GIVEN PROBLEM: The line containing "rng = np.random.default_rng(7)" marks the end: extract everything from the first line of the data through that line, exactly, with no pictures.

::::::

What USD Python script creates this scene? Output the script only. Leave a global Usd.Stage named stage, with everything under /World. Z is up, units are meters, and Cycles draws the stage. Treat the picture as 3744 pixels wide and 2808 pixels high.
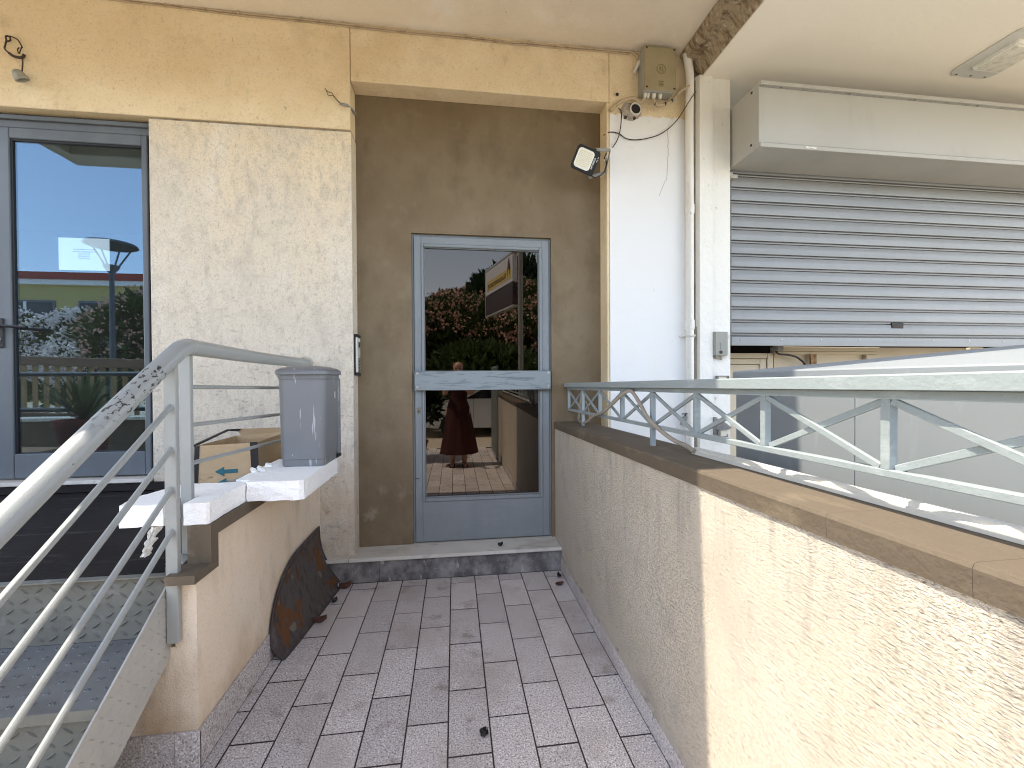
import math
import numpy as np
import trimesh
import usdkit
import meshkit
from pxr import Usd, UsdGeom, UsdLux, UsdShade, Gf, Sdf
from shapely.geometry import Polygon, box as sbox

stage = Usd.Stage.CreateInMemory()
UsdGeom.SetStageUpAxis(stage, 'Z')
UsdGeom.SetStageMetersPerUnit(stage, 1.0)
world = UsdGeom.Xform.Define(stage, '/World')
UsdGeom.Scope.Define(stage, '/World/Looks')
rng = np.random.default_rng(7)

# ------------------------------------------------------------------ camera, sky, sun, exposure
cam = UsdGeom.Camera.Define(stage, '/World/camera')
cam.CreateHorizontalApertureAttr(36.0)
cam.CreateFocalLengthAttr(15.19)
cam.CreateClippingRangeAttr(Gf.Vec2f(0.02, 2000))
R_, U_, F_ = (0.99123643, -0.13198761, -0.00544214), (0.00675877, 0.00952944, 0.99993175), (0.13192674, 0.99120556, -0.010338)
cam.AddTransformOp().Set(Gf.Matrix4d(*R_, 0, *U_, 0, *[-c for c in F_], 0, 0, 0, 1.33, 1))
cam.CreateExposureAttr(2.15)
SUN = np.array([-0.42, 0.058, 1.0]); SUN /= np.linalg.norm(SUN)
ELEV, ROT = math.asin(SUN[2]), math.atan2(SUN[0], SUN[1])
dome = UsdLux.DomeLight.Define(stage, '/World/sky')
dome.GetPrim().SetCustomDataByKey('kind', 'structure')
skym = usdkit.material(stage, '/World/Looks/sky_look', {
    's': ('sky_texture', {'sky_type': 'single_scattering', 'sun_disc': False, 'sun_elevation': ELEV, 'sun_rotation': ROT, 'aerosol_density': 0.6, 'air_density': 1.0}),
    'h': ('hsv', {'saturation': 0.62}), 'b': ('background_shader', {'strength': 0.117})}, [('s.color', 'h.color'), ('h.color', 'b.color')], surface='b.background')
UsdShade.MaterialBindingAPI.Apply(dome.GetPrim()).Bind(skym)
sun = UsdLux.DistantLight.Define(stage, '/World/sun')
sun.CreateNormalizeAttr(True)
sun.CreateIntensityAttr(0.51)
sun.CreateAngleAttr(0.53)
sun.CreateColorAttr(Gf.Vec3f(1.0, 0.93, 0.80))
zx = SUN; xx = np.cross([0, 1, 0], zx); xx /= np.linalg.norm(xx); yx = np.cross(zx, xx)
sun.AddTransformOp().Set(Gf.Matrix4d(*map(float, xx), 0, *map(float, yx), 0, *map(float, zx), 0, 0, 0, 20, 1))

# ------------------------------------------------------------------ materials
def mat(name, base, layers=(), rough=0.8, bump=(), metallic=0.0, spec=0.4, rnd=0.0, coat=0.0):
    """layers: (scale, stretch vector, colour, lo, hi, strength[, detail]) of noise laid over the base colour; bump: (scale, stretch, metres[, detail])."""
    n, l = {'g': ('geometry', {}), 'p': ('principled_bsdf', {'roughness': rough, 'metallic': metallic, 'specular_ior_level': spec, 'coat_weight': coat})}, []
    n['c0'] = ('color', {'value': base}); last = 'c0.color'
    for i, L in enumerate(layers):
        sc, st, col, lo, hi, s = L[:6]
        det = L[6] if len(L) > 6 else 5.0
        n[f'm{i}'] = ('mapping', {'scale': st, 'location': (3.1 * i + 0.7, 1.7 * i, 2.3 * i)}); l.append(('g.position', f'm{i}.vector'))
        n[f'n{i}'] = ('noise_texture', {'scale': sc, 'detail': det, 'roughness': 0.6}); l.append((f'm{i}.vector', f'n{i}.vector'))
        n[f'r{i}'] = ('map_range', {'from_min': lo, 'from_max': hi, 'to_min': 0.0, 'to_max': s, 'clamp': True}); l.append((f'n{i}.fac', f'r{i}.value'))
        fac = f'r{i}.result'
        if len(L) > 7:      # only between two heights: fades in from z0 to z1
            n['sp'] = ('separate_xyz', {}); l.append(('g.position', 'sp.vector'))
            n[f'z{i}'] = ('map_range', {'from_min': L[7][0], 'from_max': L[7][1], 'to_min': 0.0, 'to_max': 1.0, 'clamp': True}); l.append(('sp.z', f'z{i}.value'))
            n[f'zm{i}'] = ('math', {'math_type': 'multiply'}); l += [(fac, f'zm{i}.value1'), (f'z{i}.result', f'zm{i}.value2')]
            fac = f'zm{i}.value'
        n[f'x{i}'] = ('mix', {'mix_type': 'mix', 'color2': col}); l += [(fac, f'x{i}.fac'), (last, f'x{i}.color1')]
        last = f'x{i}.color'
    if rnd:
        n['oi'] = ('object_info', {})
        n['rr'] = ('map_range', {'from_min': 0.0, 'from_max': 1.0, 'to_min': 1 - rnd, 'to_max': 1 + rnd}); l.append(('oi.random', 'rr.value'))
        n['rc'] = ('combine_color', {}); l += [('rr.result', 'rc.r'), ('rr.result', 'rc.g'), ('rr.result', 'rc.b')]
        n['rm'] = ('mix', {'mix_type': 'multiply', 'fac': 1.0}); l += [(last, 'rm.color1'), ('rc.color', 'rm.color2')]
        last = 'rm.color'
    l.append((last, 'p.base_color'))
    prev = None
    for i, Bm in enumerate(bump):
        sc, st, d = Bm[:3]
        det = Bm[3] if len(Bm) > 3 else 3.0
        n[f'bm{i}'] = ('mapping', {'scale': st, 'location': (0.3 + i, 0.9, 5.1)}); l.append(('g.position', f'bm{i}.vector'))
        n[f'bn{i}'] = ('noise_texture', {'scale': sc, 'detail': det, 'roughness': 0.55}); l.append((f'bm{i}.vector', f'bn{i}.vector'))
        n[f'bb{i}'] = ('bump', {'strength': 1.0, 'distance': d}); l.append((f'bn{i}.fac', f'bb{i}.height'))
        if prev: l.append((prev, f'bb{i}.normal'))
        prev = f'bb{i}.normal'
    if prev: l.append((prev, 'p.normal'))
    return usdkit.material(stage, f'/World/Looks/{name}', n, l, surface='p.BSDF')

I3 = (1, 1, 1)
M = {}
def D(c, k): return tuple(x * k for x in c)
SM = (1, 1, 0.28)      # stretched downwards: rain smears
c = (0.70, 0.60, 0.44)
M['plaster_upper'] = mat('plaster_upper', (0.78, 0.64, 0.425), [(1.1, I3, (0.66, 0.51, 0.31), .42, .66, .8), (5, I3, (0.82, 0.71, 0.52), .5, .7, .5), (80, I3, (0.40, 0.31, 0.19), .54, .70, .4, 6), (3.2, I3, (0.46, 0.36, 0.22), .58, .75, .6, 10), (12, (1.2, 1, .6), (.42, .33, .21), .62, .76, .45, 10), (34, (1.2, 1, .5), (.30, .225, .14), .66, .74, .6, 8)], .92, [(160, I3, .0035), (28, I3, .005)])
M['plaster_wall'] = mat('plaster_wall', (0.615, 0.54, 0.435), [(1.6, I3, (0.74, 0.60, 0.40), .35, .62, .9, 5, (1.7, 3.0)), (2.2, (1, 1, .6), (0.73, 0.69, 0.61), .5, .68, .6, 5), (90, (1, 1, .8), (0.36, 0.31, 0.25), .53, .70, .5, 6), (11, (1.5, 1, .9), (0.36, 0.315, 0.26), .50, .74, .6, 12), (5, (1.2, 1, .5), (0.40, 0.35, 0.29), .55, .75, .6, 12), (30, (1.6, 1, .5), (0.30, 0.26, 0.22), .58, .72, .5, 9), (170, I3, (.30, .26, .21), .56, .66, .55, 3), (17, (.8, 1, 1.6), (.25, .23, .21), .58, .68, .7, 10, (2.3, 1.3)), (4, I3, (.58, .42, .27), .45, .7, .6, 6, (.9, .3))], .92, [(150, I3, .0035), (22, I3, .006)])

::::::

ANSWER TO THE EXERCISE:
What USD Python script creates this scene? Output the script only. Leave a global Usd.Stage named stage, with everything under /World. Z is up, units are meters, and Cycles draws the stage. Treat the picture as 3744 pixels wide and 2808 pixels high.
import math
import numpy as np
import trimesh
import usdkit
import meshkit
from pxr import Usd, UsdGeom, UsdLux, UsdShade, Gf, Sdf
from shapely.geometry import Polygon, box as sbox

stage = Usd.Stage.CreateInMemory()
UsdGeom.SetStageUpAxis(stage, 'Z')
UsdGeom.SetStageMetersPerUnit(stage, 1.0)
world = UsdGeom.Xform.Define(stage, '/World')
UsdGeom.Scope.Define(stage, '/World/Looks')
rng = np.random.default_rng(7)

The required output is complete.